[Task directions] In the listing that follows, retype every line from the first through the one containing "bush('green_bush','dark green rounded". Pictures are to be left out.

[Supplied information]
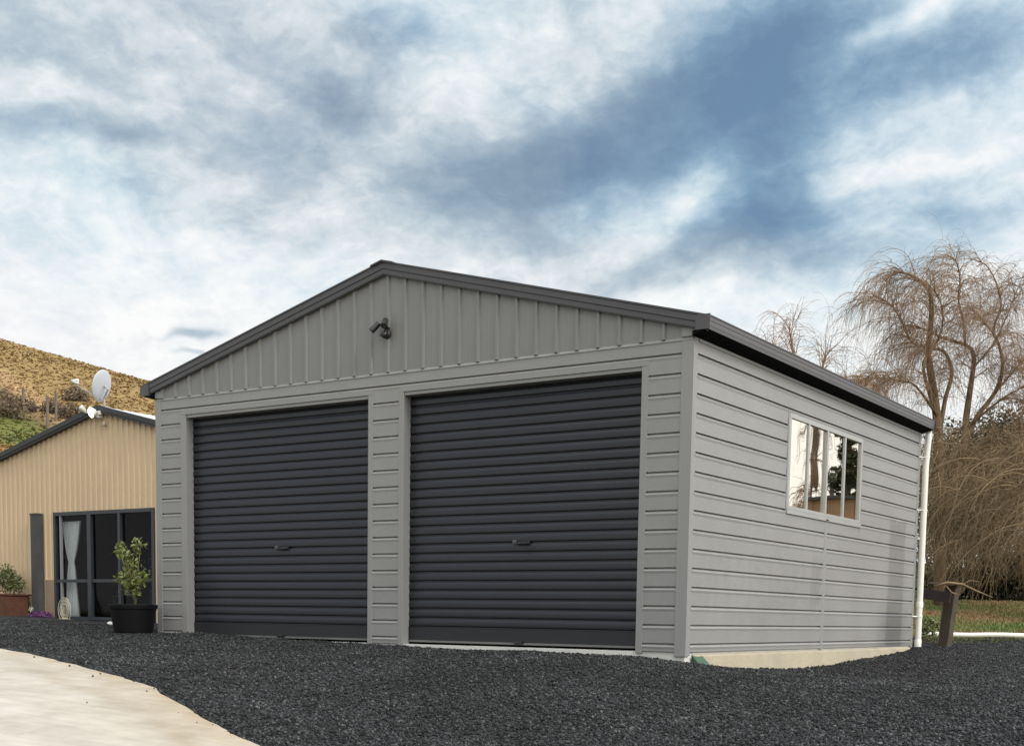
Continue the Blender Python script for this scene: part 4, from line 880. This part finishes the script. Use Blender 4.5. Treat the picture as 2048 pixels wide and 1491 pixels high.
bush('evergreen_tree','dark evergreen treetop rising behind the bare willow trunk fork','tree',1985,1170,50,[(1985,860,1.0,0),(1960,900,1.3,0),(2015,900,1.4,0),(1930,920,1.1,0),(1895,880,.9,0),(1970,980,2.0,1),(2050,860,1.3,0),(1870,930,1,0),(1900,1000,1.6,1)],14000,.08,M_dleaf,'trees behind the willow')
bush('hedge','blackish low hedge at the top of the pasture behind the willow','hedge',2000,1200,44,[(1865,1172,.55,0),(1895,1172,.6,0),(1925,1170,.6,0),(1950,1165,.7,0),(1985,1160,.8,0),(2020,1155,.9,0),(2055,1153,.9,0),(2095,1153,.9,0),(2130,1155,.9,0)],13000,.07,M_kleaf,None,False)
bush('green_bush','dark green rounded bush under the brown tree by the hedge','bush',2020,1150,45,[(2005,1130,.6,0),(2045,1122,.7,0),(1975,1140,.45,0)],4000,.045,pmat('bush_green_leaf',(.04,.05,.018),.8,0,.4,2),None,False)

# things east of the yard that the side window mirrors
rs_=empty('brown_shed',(3.6,21.5,0),'brown ribbed shed standing across the yard, mirrored in the side window','shed')
mb=MB(); x=.6
while x<6.85: mb.box(x,x+.22,20.98,21.02,-.2,3.45); mb.box(x+.22,x+.36,21.0,21.04,-.2,3.45); x+=.36
mb.box(.6,6.9,21.05,24,-.2,3.4); mb.build('wall',M_brownfence,rs_)
mb=MB(); mb.box(.5,7.0,20.9,24.1,3.45,3.53); mb.build('roof',M_bdark,rs_)
e_=empty('conifer',(7.4,25.5,0),'dark conifer behind the brown shed, mirrored in the side window','tree'); leafclump('crown',[(7.3,25.5,3.4),(7.75,25.6,4.4),(7.35,25.4,5.9),(7.9,25.5,3.0),(7.2,25.5,4.7),(7.5,25.5,7.0),(7.15,25.5,6.3),(7.6,25.5,5.2)],[.75,.45,.5,.6,.55,.5,.4,.35],5200,.10,M_dleaf,e_); mb=MB(); mb.tube([(7.5,25.5,-.2),(7.45,25.5,7)],[.16,.05],8); mb.tube([(7.75,25.2,-.2),(7.8,25.2,4.2)],[.09,.04],8); mb.build('trunk',M_bark,e_)
w3=empty('willow_tree',(8.7,25.5,0),'slim bare willow past the brown shed, mirrored in the side window','tree','willow trees beyond the garage'); mb=MB(); ps=[limb_tube(mb,[(8.6,25.5,-.2),(8.58,25.5,2),(8.5,25.5,4),(8.42,25.5,6.9)],.16,.03),limb_tube(mb,[(8.6,25.5,1),(8.7,25.5,3),(8.75,25.5,4.5)],.08,.01)]; mb.build('trunk',M_bark,w3); mb=MB(); crown(mb,ps,30,8,.22,1.3,.014,.010,.05,droop=(1.2,2.6)); mb.build('crown',M_twig,w3)

# ---------------------------------------------------------------- hill
def hillz(s,d):
    H=19.9-.235*(s+29.8)
    H=np.where(s<-29.8,19.9-.266*(s+29.8),H); H=np.clip(H,0,60)
    n=0
    for f_,a_ in ((.06,1.0),(.14,.45),(.33,.16)): n=n+a_*np.sin(s*f_+1.9*np.sin(d*f_*.8+.7))*np.cos(d*f_*.9+1.1*np.sin(s*f_+.4))
    base=-.75
    p2=sm(d,30,112)
    lin=np.clip((d-32)/(110-32),0,1)
    pr=.55*lin+.45*p2
    fall=np.where(d>112,-(d-112)*.12,0)
    return base+H*pr+n*(sm(d,40,60)*(1-sm(d,96,112))*1.0+.08)+fall-1.0*(1-sm(d,30,36))
sv=np.arange(-120,60,1.0); dv_=np.concatenate([np.arange(28,126,1.0),[135,150]])
SS,DD=np.meshgrid(sv,dv_); ZZ=hillz(SS,DD)
X=CP.x+R0[0]*SS+F0[0]*DD; Y=CP.y+R0[1]*SS+F0[1]*DD
V=np.stack([X,Y,ZZ],-1).reshape(-1,3); I=np.arange(SS.size).reshape(SS.shape); F=np.stack([I[:-1,:-1],I[:-1,1:],I[1:,1:],I[1:,:-1]],-1).reshape(-1,4)
def hill_tint(s,d,z,jit=0):
    px=PX+s/d*2598; py=1218-(z-.315)/d*2598
    s=np.asarray(s); w_=np.array([mnoise.noise(Vector((a*.12,b__*.12,0))) for a,b__ in zip(s.ravel(),np.asarray(d).ravel())]).reshape(s.shape)*26
    line=758+px*.62+w_   # track line
    up=np.array([.28,.195,.085]); pale=np.array([.42,.28,.16]); scrub=np.array([.19,.14,.075]); gr=np.array([.14,.15,.045]); org=np.array([.27,.15,.06])
    c=np.empty(s.shape+(3,)); c[:]=up
    k=(sm(py,700+px*.25,640+px*.25))[...,None]; c=c*(1-k*0)+0
    tr_=np.exp(-((py-line)/11)**2)[...,None]; c=c*(1-tr_)+pale*tr_
    lo=sm(py,line+8,line+26)[...,None]; c=c*(1-lo)+scrub*lo
    g_=sm(py,line+38,line+60)[...,None]; c=c*(1-g_)+gr*g_
    o_=(sm(py,line+118,line+135)*sm(-s,5,12))[...,None]; c=c*(1-o_)+org*o_
    r_=sm(s,-5,8)[...,None]; c=c*(1-r_)+np.array([.05,.055,.025])*r_
    return c
c=hill_tint(SS,DD,ZZ).reshape(-1,3); c=np.concatenate([c,np.ones((len(c),1))],1)
M_hill=bpy.data.materials.new('tussock_hillside'); M_hill.use_nodes=True; t_=M_hill.node_tree; b=t_.nodes['Principled BSDF']; b.inputs['Roughness'].default_value=.95; b.inputs['Specular IOR Level'].default_value=.1
av=t_.nodes.new('ShaderNodeAttribute'); av.attribute_name='tint'; g=t_.nodes.new('ShaderNodeNewGeometry'); n=t_.nodes.new('ShaderNodeTexNoise'); n.inputs['Scale'].default_value=.9; n.inputs['Detail'].default_value=8; n.inputs['Roughness'].default_value=.7; t_.links.new(g.outputs['Position'],n.inputs['Vector'])
mr=t_.nodes.new('ShaderNodeMapRange'); t_.links.new(n.outputs[0],mr.inputs[0]); mr.inputs[1].default_value=.3; mr.inputs[2].default_value=.7; mr.inputs[3].default_value=.7; mr.inputs[4].default_value=1.3
v_=t_.nodes.new('ShaderNodeVectorMath'); v_.operation='SCALE'; t_.links.new(av.outputs['Color'],v_.inputs[0]); t_.links.new(mr.outputs[0],v_.inputs['Scale']); t_.links.new(v_.outputs[0],b.inputs['Base Color'])
bp=t_.nodes.new('ShaderNodeBump'); bp.inputs['Distance'].default_value=.5; t_.links.new(n.outputs[0],bp.inputs['Height']); t_.links.new(bp.outputs[0],b.inputs['Normal'])
hl_=np_mesh('hill',V,F,M_hill,attr=c,smooth=True); tag(hl_,kind='structure')
# tussocks
NT=15000; td_=rng.uniform(42,113,NT); ts_=rng.uniform(-.43,-.22,NT)*td_; tz=hillz(ts_,td_)
tc_=hill_tint(ts_,td_,tz)*rng.uniform(.88,1.15,(NT,1)); bx=CP.x+R0[0]*ts_+F0[0]*td_; by=CP.y+R0[1]*ts_+F0[1]*td_
V=[];F=[];C=[]; B=5
ang=rng.uniform(0,6.28,(NT,B)); hgt=rng.uniform(.05,.13,(NT,1))*rng.uniform(.6,1.1,(NT,B)); wd=.07; ln=.16
base=np.stack([bx,by,tz-.03],-1)[:,None,:]
dirv=np.stack([np.cos(ang),np.sin(ang),np.zeros_like(ang)],-1); per=np.stack([-np.sin(ang),np.cos(ang),np.zeros_like(ang)],-1)
v0=base+per*wd; v1=base-per*wd; v2=base+dirv*ln+np.stack([0*ang,0*ang,hgt],-1)
V=np.stack([v0,v1,v2],2).reshape(-1,3); C=np.repeat(np.concatenate([tc_,np.ones((NT,1))],1),B*3,axis=0)
M_tus=bpy.data.materials.new('tussock_blades'); M_tus.use_nodes=True; t_=M_tus.node_tree; b=t_.nodes['Principled BSDF']; b.inputs['Roughness'].default_value=.9; av=t_.nodes.new('ShaderNodeAttribute'); av.attribute_name='tint'; t_.links.new(av.outputs['Color'],b.inputs['Base Color'])
o=np_mesh('tussock_grass',V,np.arange(len(V)).reshape(-1,3),M_tus,attr=C); tag(o,kind='stuff')
# scrub bushes and fence posts on the hill
def hill_at(px,py):
    d=ray(px,py); t0=35
    while t0<125:
        p=CP+d*t0; s,dd2=sdc(p.x,p.y)
        if p.z<=float(hillz(np.array([s]),np.array([dd2]))[0]): return p
        t0+=.25
    return p
M_scrub=pmat('grey_brown_scrub',(.15,.11,.075),.9,0,.4,1.0)
labs=['grey-brown scrub bush at the far left edge of the hillside','small grey-brown scrub bush just right of the leftmost hillside bush','dark scrub bush between the hillside fence posts','wide low scrub bush above the beige roof, left of the dish','pale scrub bush lowest down the slope beside the dark roof edge']
for i,(x,y,r_,n) in enumerate([(10,832,1.25,1100),(52,822,.6,500),(105,826,.7,600),(150,802,.8,700),(142,838,.8,700)]):
    p=hill_at(x,y); e_=empty('scrub_bush',p,labs[i],'bush','scrub bushes on the hillside')
    leafclump('foliage',[(p.x,p.y,p.z+r_*.5),(p.x+R0[0]*r_*.7,p.y+R0[1]*r_*.7,p.z+r_*.35),(p.x-R0[0]*r_*.7,p.y-R0[1]*r_*.7,p.z+r_*.3)],[r_*.8,r_*.6,r_*.55],n,.12,M_scrub,e_)
    mb=MB(); mb.tube([p+Vector((0,0,-.3)),p+Vector((0,0,r_*.6))],.06,5); mb.build('stem',M_bark,e_)
for i,(x,y,h_) in enumerate([(95,858,2.0),(112,842,1.7),(46,818,1.3)]):
    p=hill_at(x,y); mb=MB(); mb.tube([p+Vector((0,0,-.4)),p+Vector((.05,0,h_))],[.09,.08],7); o=mb.build('fence_post',M_timber); tag(o,['tall grey fence post on the green slope nearest the dark roof edge','grey fence post on the hillside just right of the tallest post','short grey fence post on the hillside near the left edge'][i],'fence post','fence posts on the hillside')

[Written response]
Continue the Blender Python script for this scene: part 4, from line 880. This part finishes the script. Use Blender 4.5. Treat the picture as 2048 pixels wide and 1491 pixels high.
bush('evergreen_tree','dark evergreen treetop rising behind the bare willow trunk fork','tree',1985,1170,50,[(1985,860,1.0,0),(1960,900,1.3,0),(2015,900,1.4,0),(1930,920,1.1,0),(1895,880,.9,0),(1970,980,2.0,1),(2050,860,1.3,0),(1870,930,1,0),(1900,1000,1.6,1)],14000,.08,M_dleaf,'trees behind the willow')
bush('hedge','blackish low hedge at the top of the pasture behind the willow','hedge',2000,1200,44,[(1865,1172,.55,0),(1895,1172,.6,0),(1925,1170,.6,0),(1950,1165,.7,0),(1985,1160,.8,0),(2020,1155,.9,0),(2055,1153,.9,0),(2095,1153,.9,0),(2130,1155,.9,0)],13000,.07,M_kleaf,None,False)
bush('green_bush','dark green rounded bush under the brown tree by the hedge','bush',2020,1150,45,[(2005,1130,.6,0),(2045,1122,.7,0),(1975,1140,.45,0)],4000,.045,pmat('bush_green_leaf',(.04,.05,.018),.8,0,.4,2),None,False)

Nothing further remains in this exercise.